__WHAT TO PRODUCE__
Can you transcribe every record below exactly as it appears?
------------------------
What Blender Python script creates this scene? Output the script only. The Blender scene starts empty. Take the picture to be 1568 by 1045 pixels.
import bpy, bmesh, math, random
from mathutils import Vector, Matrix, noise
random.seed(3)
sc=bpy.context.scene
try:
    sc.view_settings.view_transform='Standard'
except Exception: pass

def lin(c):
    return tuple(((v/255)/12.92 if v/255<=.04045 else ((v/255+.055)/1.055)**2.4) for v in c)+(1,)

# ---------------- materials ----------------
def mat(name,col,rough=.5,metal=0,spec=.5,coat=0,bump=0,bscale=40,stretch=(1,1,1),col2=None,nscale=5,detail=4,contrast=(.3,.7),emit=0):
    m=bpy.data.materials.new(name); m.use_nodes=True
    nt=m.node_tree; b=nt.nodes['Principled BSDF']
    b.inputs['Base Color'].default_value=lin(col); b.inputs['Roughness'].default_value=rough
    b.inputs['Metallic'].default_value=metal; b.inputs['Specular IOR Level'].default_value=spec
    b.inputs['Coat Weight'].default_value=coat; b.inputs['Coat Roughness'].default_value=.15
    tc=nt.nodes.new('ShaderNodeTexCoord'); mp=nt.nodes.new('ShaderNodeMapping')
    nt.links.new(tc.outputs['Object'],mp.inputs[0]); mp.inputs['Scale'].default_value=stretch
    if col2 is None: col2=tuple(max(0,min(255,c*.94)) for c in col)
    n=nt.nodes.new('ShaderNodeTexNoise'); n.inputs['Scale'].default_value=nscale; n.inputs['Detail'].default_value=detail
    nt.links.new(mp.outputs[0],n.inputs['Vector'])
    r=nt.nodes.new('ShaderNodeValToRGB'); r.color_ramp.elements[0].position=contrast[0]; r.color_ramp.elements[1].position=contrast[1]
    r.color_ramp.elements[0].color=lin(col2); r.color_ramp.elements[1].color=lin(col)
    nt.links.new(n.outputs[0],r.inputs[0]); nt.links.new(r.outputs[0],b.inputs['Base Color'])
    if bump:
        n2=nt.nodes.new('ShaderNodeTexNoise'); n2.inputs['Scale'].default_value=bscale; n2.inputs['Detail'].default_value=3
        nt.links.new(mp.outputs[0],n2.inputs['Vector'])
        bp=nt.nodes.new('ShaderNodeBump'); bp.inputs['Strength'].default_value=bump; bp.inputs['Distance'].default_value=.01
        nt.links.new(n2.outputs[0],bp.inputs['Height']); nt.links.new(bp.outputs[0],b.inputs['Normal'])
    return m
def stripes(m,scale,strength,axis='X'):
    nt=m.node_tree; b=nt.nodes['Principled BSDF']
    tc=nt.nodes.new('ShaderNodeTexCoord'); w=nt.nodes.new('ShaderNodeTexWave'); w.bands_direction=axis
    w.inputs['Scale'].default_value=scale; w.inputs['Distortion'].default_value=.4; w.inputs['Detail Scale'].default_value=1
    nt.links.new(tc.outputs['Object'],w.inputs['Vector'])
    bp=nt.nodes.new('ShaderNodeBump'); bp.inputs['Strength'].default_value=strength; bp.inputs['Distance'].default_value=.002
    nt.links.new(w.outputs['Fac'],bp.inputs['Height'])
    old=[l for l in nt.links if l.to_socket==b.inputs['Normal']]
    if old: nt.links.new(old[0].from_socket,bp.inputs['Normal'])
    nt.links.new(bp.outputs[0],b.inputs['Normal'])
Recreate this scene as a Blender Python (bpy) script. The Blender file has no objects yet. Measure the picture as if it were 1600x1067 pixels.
------------------------
__TASK OUTPUT__
What Blender Python script creates this scene? Output the script only. The Blender scene starts empty. Take the picture to be 1568 by 1045 pixels.
import bpy, bmesh, math, random
from mathutils import Vector, Matrix, noise
random.seed(3)
sc=bpy.context.scene
try:
    sc.view_settings.view_transform='Standard'
except Exception: pass

def lin(c):
    return tuple(((v/255)/12.92 if v/255<=.04045 else ((v/255+.055)/1.055)**2.4) for v in c)+(1,)

# ---------------- materials ----------------
def mat(name,col,rough=.5,metal=0,spec=.5,coat=0,bump=0,bscale=40,stretch=(1,1,1),col2=None,nscale=5,detail=4,contrast=(.3,.7),emit=0):
    m=bpy.data.materials.new(name); m.use_nodes=True
    nt=m.node_tree; b=nt.nodes['Principled BSDF']
    b.inputs['Base Color'].default_value=lin(col); b.inputs['Roughness'].default_value=rough
    b.inputs['Metallic'].default_value=metal; b.inputs['Specular IOR Level'].default_value=spec
    b.inputs['Coat Weight'].default_value=coat; b.inputs['Coat Roughness'].default_value=.15
    tc=nt.nodes.new('ShaderNodeTexCoord'); mp=nt.nodes.new('ShaderNodeMapping')
    nt.links.new(tc.outputs['Object'],mp.inputs[0]); mp.inputs['Scale'].default_value=stretch
    if col2 is None: col2=tuple(max(0,min(255,c*.94)) for c in col)
    n=nt.nodes.new('ShaderNodeTexNoise'); n.inputs['Scale'].default_value=nscale; n.inputs['Detail'].default_value=detail
    nt.links.new(mp.outputs[0],n.inputs['Vector'])
    r=nt.nodes.new('ShaderNodeValToRGB'); r.color_ramp.elements[0].position=contrast[0]; r.color_ramp.elements[1].position=contrast[1]
    r.color_ramp.elements[0].color=lin(col2); r.color_ramp.elements[1].color=lin(col)
    nt.links.new(n.outputs[0],r.inputs[0]); nt.links.new(r.outputs[0],b.inputs['Base Color'])
    if bump:
        n2=nt.nodes.new('ShaderNodeTexNoise'); n2.inputs['Scale'].default_value=bscale; n2.inputs['Detail'].default_value=3
        nt.links.new(mp.outputs[0],n2.inputs['Vector'])
        bp=nt.nodes.new('ShaderNodeBump'); bp.inputs['Strength'].default_value=bump; bp.inputs['Distance'].default_value=.01
        nt.links.new(n2.outputs[0],bp.inputs['Height']); nt.links.new(bp.outputs[0],b.inputs['Normal'])
    return m
def stripes(m,scale,strength,axis='X'):
    nt=m.node_tree; b=nt.nodes['Principled BSDF']
    tc=nt.nodes.new('ShaderNodeTexCoord'); w=nt.nodes.new('ShaderNodeTexWave'); w.bands_direction=axis
    w.inputs['Scale'].default_value=scale; w.inputs['Distortion'].default_value=.4; w.inputs['Detail Scale'].default_value=1
    nt.links.new(tc.outputs['Object'],w.inputs['Vector'])
    bp=nt.nodes.new('ShaderNodeBump'); bp.inputs['Strength'].default_value=strength; bp.inputs['Distance'].default_value=.002
    nt.links.new(w.outputs['Fac'],bp.inputs['Height'])
    old=[l for l in nt.links if l.to_socket==b.inputs['Normal']]
    if old: nt.links.new(old[0].from_socket,bp.inputs['Normal'])
    nt.links.new(bp.outputs[0],b.inputs['Normal'])
Recreate this scene as a Blender Python (bpy) script. The Blender file has no objects yet. Measure the picture as if it were 1600x1067 pixels.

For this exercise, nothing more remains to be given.